Additionally, according to much of the rational-secular world, there is no meaningful and valid way of speaking of "the sacred."
It has seemed to many that one can EITHER be intellectually responsible (meaning believing only what evidence and reason lead one to believe) OR one can feel hold moral and spiritual truths with full conviction. But not both.
That way of thinking, I maintain, is both dangerous and invalid.
Those "empty spaces"-- left empty by the way secular thought has developed -- have contributed to the peril of our times by interfering with the ability of many good people to connect fully with their moral and spiritual core.
That is a significant loss, as that core is a place from which comes much of the passion required to contain the forces of destruction at work in the world.
(Here's a dangerous combination that might serve as a very approximate description of the heart of the current crisis in the American body politic: while a large component of the church-going part of America, which does believe in such things as "good and evil," has been deceived and manipulated into giving support to a force of destruction; and meanwhile, a large portion of the secular-minded, liberal part of America has proved incapable -- due to its blindness and weakness -- of seeing and combating that force.)
If it is true that the disconnection, among many with a secular worldview, from a moral and spiritual core is part of the reason that destructive forces have gained so much power in our times, it would be hard to over-estimate the importance of this issue.

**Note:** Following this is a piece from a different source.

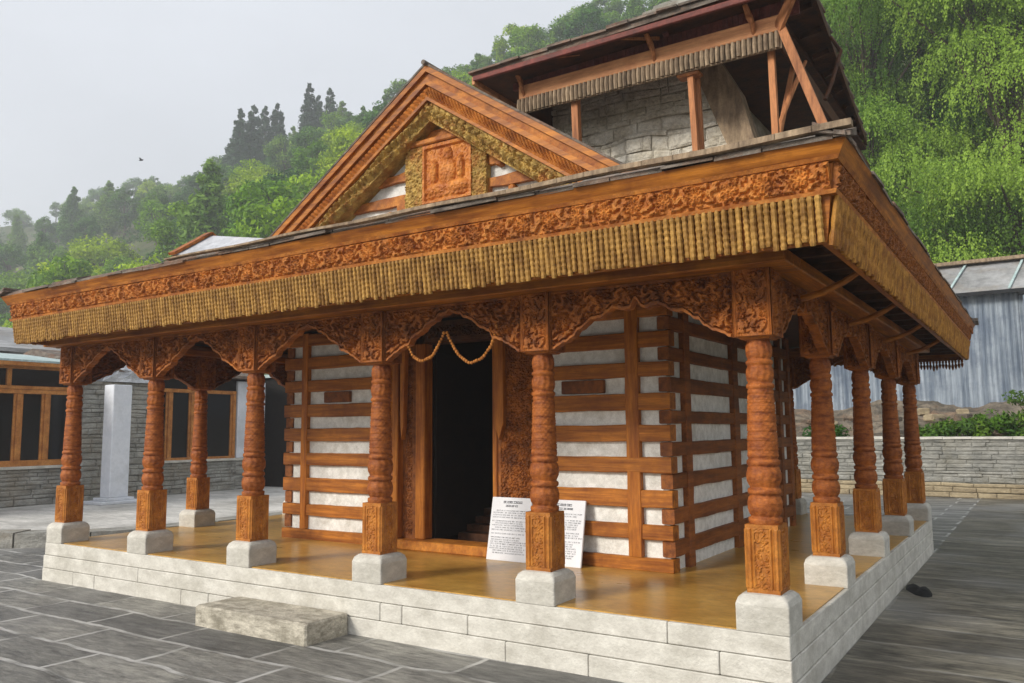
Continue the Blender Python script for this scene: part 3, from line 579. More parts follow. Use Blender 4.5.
# weathered plank along the front right end of the eave
pk = MB(); n = 30
for k in range(n):
    xa, xb = -5.2+k*5.77/n, -5.2+(k+1)*5.77/n; h_ = .012+.024*k/n
    pk.bar((xa, RY0-.02, RZ+.026+.5*h_+.005*math.sin(k*.9)), (xb+.003, RY0-.02, RZ+.026+.5*h_+.005*math.sin((k+1)*.9)), .06, h_)
P(pk, 'edge_plank', 'grey_wood')

# ---- cell (sanctum)
CX0, CX1, CY0, CY1 = -6.03, -1.34, 1.59, 5.5; CT = 2.30; DX0, DX1 = -4.02, -3.14; PXL, PXR = -4.62, -2.62
core = MB(); t_ = .25; i_ = .036
core.box((CX0+i_, CY0+i_, 0), (PXL, CY0+t_, CT)); core.box((PXR, CY0+i_, 0), (CX1-i_, CY0+t_, CT))
core.box((CX1-i_-t_, CY0+t_, 0), (CX1-i_, CY1-t_, CT)); core.box((CX0+i_, CY0+t_, 0), (CX0+i_+t_, CY1-t_, CT)); core.box((CX0+i_, CY1-t_, 0), (CX1-i_, CY1-i_, CT))
cell = P(core, 'cell_wall', 'plaster')
def wbeam(a, b_, amp=.006):
    ax = int(np.argmax([b_[i]-a[i] for i in range(3)])); n = max(4, int((b_[ax]-a[ax])/.07)); o1, o2 = [i for i in range(3) if i != ax]; c = .007; v = []; fc = []; sd_ = random.random()*50
    for k in range(n+1):
        t = a[ax]+(b_[ax]-a[ax])*k/n; nz = [amp*noise.noise(Vector((t*3.1, sd_+q*7, 0)))+amp*.5*noise.noise(Vector((t*11, sd_+q*7, 4))) for q in range(4)]
        lo1, hi1, lo2, hi2 = a[o1]+nz[0], b_[o1]+nz[1], a[o2]+nz[2], b_[o2]+nz[3]
        for p, q in ((lo1+c, lo2), (hi1-c, lo2), (hi1, lo2+c), (hi1, hi2-c), (hi1-c, hi2), (lo1+c, hi2), (lo1, hi2-c), (lo1, lo2+c)):
            w_ = [0, 0, 0]; w_[ax] = t; w_[o1] = p; w_[o2] = q; v.append(tuple(w_))
    for k in range(n):
        for i in range(8):
            q = (k*8+i, k*8+(i+1) % 8, (k+1)*8+(i+1) % 8, (k+1)*8+i); fc.append(q if ax != 1 else q[::-1])
    fc += [tuple(range(7, -1, -1)), tuple(range(n*8, n*8+8))]
    return MB().add(v, fc)
def cellpart(mb, name, m_, par=cell): return P(mb, name, m_, par)
fb = [(0, .115), (.262, .388), (.528, .676), (.818, .952), (1.084, 1.226), (1.352, 1.496), (1.638, 1.766), (1.894, 2.028), (2.158, 2.29)]
sb_ = [(.128, .256), (.398, .52), (.686, .81), (.962, 1.076), (1.236, 1.344), (1.506, 1.63), (1.776, 1.886), (2.038, 2.15)]
for z0, z1 in fb:
    j = lambda: random.uniform(-.006, .006)
    cellpart(wbeam((PXR+.0, CY0-.012+j(), z0), (CX1+.012+j(), CY0+.12, z1)), 'wall_beam', 'wood_x')
    cellpart(wbeam((CX0-.012+j(), CY0-.012+j(), z0), (PXL, CY0+.12, z1)), 'wall_beam', 'wood_x')
for z0, z1 in sb_:
    cellpart(wbeam((CX1-.10, CY0+.016, z0-.002), (CX1+.006+j(), CY1, z1+.002)), 'wall_beam', 'side_wood')
    cellpart(wbeam((CX0-.006+j(), CY0+.016, z0-.002), (CX0+.10, CY1, z1+.002)), 'wall_beam', 'side_wood')
for xa, xb in ((-1.737, -1.61), (-5.76, -5.665)):
    cellpart(wbeam((xa, CY0-.02, .116), (xb, CY0+.08, 2.3)), 'wall_post', 'wood_z')
for ya, yb in ((1.94, 2.07), (3.28, 3.44), (5.0, 5.12), (5.40, 5.52)):
    cellpart(wbeam((CX1-.08, ya, 0.002), (CX1+.016, yb, 2.3)), 'wall_post', 'side_wood')
    cellpart(wbeam((CX0-.016, ya, 0.002), (CX0+.08, yb, 2.3)), 'wall_post', 'side_wood')
# dark wooden inserts in the row under the fourth beam from the top
cellpart(MB().bev((-2.38, CY0-.004, 1.51), (-1.95, CY0+.06, 1.628), .006), 'wall_insert', 'side_wood')
cellpart(MB().bev((-5.42, CY0-.004, 1.51), (-5.03, CY0+.06, 1.628), .006), 'wall_insert', 'side_wood')

# ---- doorway
dw = MB(); dw.box((PXL, CY0+.02, 2.08), (PXR, CY0+.2, 2.3)); door = P(dw, 'doorway', 'dark_wood')
def hpan(w_, h_, s=.07, amp=.014, border=.03):
    return lambda u, v_: np.where(np.minimum(np.minimum(u, w_-u), np.minimum(v_, h_-v_)) < border, .008, 1.6*amp*carve(u, v_, s*1.3)-.4*amp)
def carved_panel(x0, x1, y, z0, z1, name, m_, par, s=.07, amp=.014, border=.03, du=.009):
    return P(MB().relief((x0, y, z0), (1, 0, 0), (0, 0, 1), (0, -1, 0), x1-x0, z1-z0, hpan(x1-x0, z1-z0, s, amp, border), du, du, thick=.03), name, m_, par)
# left: slim column, carved jamb, inner jambs stepping back
P(MB().bev((PXL, CY0-.05, .10), (PXL+.06, CY0+.1, 2.3), .008), 'jamb', 'wood_z', door)
carved_panel(PXL+.065, PXL+.26, CY0-.01, .10, 2.2, 'carved_jamb', 'wood_z', door, .05, .008, .045)
P(MB().bev((PXL+.262, CY0-.06, .10), (PXL+.33, CY0+.06, 2.2), .01), 'jamb', 'wood_z', door)
carved_panel(PXL+.332, PXL+.50, CY0+.04, .10, 2.2, 'carved_jamb', 'side_wood', door, .05, .008, .04)
P(MB().bev((PXL+.50, CY0+.02, .10), (DX0+.02, CY0+.16, 2.2), .01), 'jamb', 'wood_z', door)
P(MB().bev((DX1-.01, CY0+.0, .10), (DX1+.05, CY0+.16, 2.2), .01), 'jamb', 'wood_z', door)
P(MB().bev((DX1+.055, CY0-.02, .10), (DX1+.105, CY0+.04, .50), .01), 'jamb_foot', 'wood_z', door)
P(MB().prism([(DX1+.055, CY0-.05, 1.25), (DX1+.10, CY0-.05, 1.1), (DX1+.15, CY0-.05, 1.25), (DX1+.15, CY0-.05, 2.15), (DX1+.055, CY0-.05, 2.15)], (0, .06, 0)), 'hanging_bracket', 'wood_z', door)
P(MB().prism([(PXL+.36, CY0-.05, 1.25), (PXL+.375, CY0-.05, 1.1), (PXL+.40, CY0-.05, 1.25), (PXL+.42, CY0-.05, 2.15), (PXL+.35, CY0-.05, 2.15)], (0, .06, 0)), 'hanging_bracket', 'wood_z', door)
carved_panel(DX1+.06, PXR-.002, CY0+.01, .50, 2.2, 'carved_panel', 'carved', door, .055, .010, .03)
carved_panel(DX1+.06, PXR-.002, CY0+.03, .09, .50, 'carved_panel', 'side_wood', door, .055, .010, .03)
P(MB().bev((PXL-.02, CY0-.10, .004), (DX1+.06, CY0+.2, .10), .012), 'threshold', 'dado', door)
carved_panel(DX0+.02, DX1-.01, CY0+.015, 2.10, 2.28, 'lintel_panel', 'dark_wood', door, .08, .016, .03)  # lintel and doorway head coloured dark as shade above the opening
# door leaves open inside, room behind; near-black colours paint in the shade
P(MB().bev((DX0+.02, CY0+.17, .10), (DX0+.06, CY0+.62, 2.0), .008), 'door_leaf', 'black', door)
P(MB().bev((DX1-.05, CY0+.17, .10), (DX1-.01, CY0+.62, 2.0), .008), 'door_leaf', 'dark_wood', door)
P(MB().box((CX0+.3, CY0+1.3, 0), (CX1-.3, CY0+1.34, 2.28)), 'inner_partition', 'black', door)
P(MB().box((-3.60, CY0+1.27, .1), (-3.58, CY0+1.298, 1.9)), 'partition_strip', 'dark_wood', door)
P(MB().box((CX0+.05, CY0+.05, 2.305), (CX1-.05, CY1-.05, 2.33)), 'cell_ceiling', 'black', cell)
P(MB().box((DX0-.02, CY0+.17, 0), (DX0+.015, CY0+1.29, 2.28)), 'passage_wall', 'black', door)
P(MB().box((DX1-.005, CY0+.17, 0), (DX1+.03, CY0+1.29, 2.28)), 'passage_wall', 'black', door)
ist = MB()
for k in range(4): ist.box((DX0+.05, CY0+.55+k*.16, .004), (DX1-.05, CY0+.71+k*.16-.002, .12+k*.07))
P(ist, 'inner_steps', 'dark_wood', door)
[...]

And if a different and valid path for secular thought were available -- one that demonstrates that there is no need to choose between maintaining intellectual integrity (in rational, scientific terms) and having full commitment to some fundamental moral and spiritual truths-- then that different way of thinking could have an important and beneficial effect on the quality of our civilization.
It is the belief in that different and valid path, and its potentially beneficial effects, that is the motivating force behind this series on "A Better Human Story."